SankeiBiz 2014年9月5日
写真:4日、ロサンゼルスのマクドナルド前で賃上げを求めプラカードを掲げる人たち(ロイター)(省略)
【ワシントン=小雲規生】マクドナルドなどファストフード店で働く従業員らが4日、時給15ドル(約1580円)の実現を求めてストライキやデモを行い、全米約150都市で数千人が参加した。ファストフード企業の方は賃上げに否定的だが、米国の経済格差への注目を集めることで、最低賃金引き上げの流れが後押しされる可能性もある。

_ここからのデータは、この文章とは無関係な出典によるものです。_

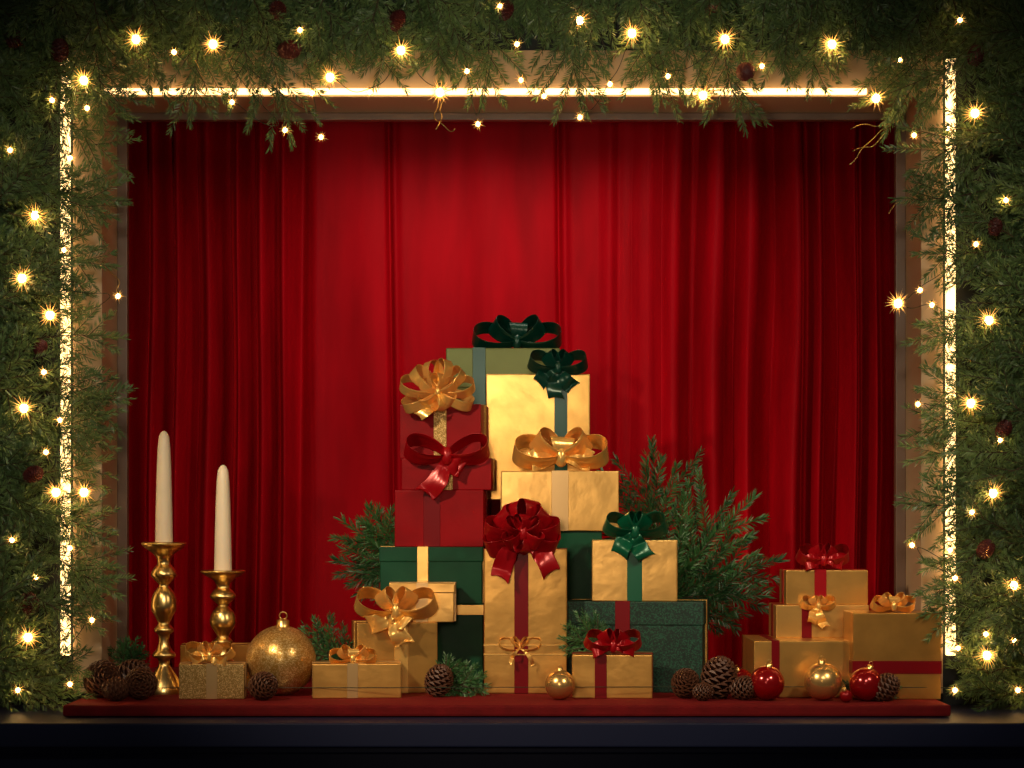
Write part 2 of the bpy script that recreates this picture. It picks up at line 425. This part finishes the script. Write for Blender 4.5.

従業員らの活動は約200万人が加入するサービス従業員国際労働組合(SEIU)が支援。参加者はニューヨーク、ロサンゼルスなどでファストフード店の前で座り込みや道路の封鎖を行った。米メディアによると、全米で100人以上の逮捕者が出た。米国のファストフード店従業員の時給は平均約9ドルで、年収は約1万9千ドル程度。参加者は「懸命に働いてもこの収入では家族を養えない」との不満の声を上げている。
一方、企業側は時給は市場の水準などに応じて決めているとして、引き上げには否定的だ。保守系シンクタンク、ヘリテージ財団は同日、「時給が15ドルになれば、企業は商品価格を38%値上げせねばならず、利益は77%減る」との試算を発表した。
しかし最低賃金の10・10ドルへの引き上げを訴えてきたオバマ大統領は1日、演説でファストフード従業員の運動に触れ、「米国民が賃上げに値することは紛れもない事実」と支持。またシアトル市で5月に最低賃金を15ドルに引き上げる法律が成立するなど、企業への圧力は増している。
運動にはファストフード店の従業員同様、低賃金だと指摘される介護職員らも参加。米紙ワシントン・ポストのコラムニスト、ハロルド・マイヤーソン氏は、「2011年に格差是正を求めるデモ参加者がウォール街を占拠したときのような幅広い社会運動と見なせる」と指摘している。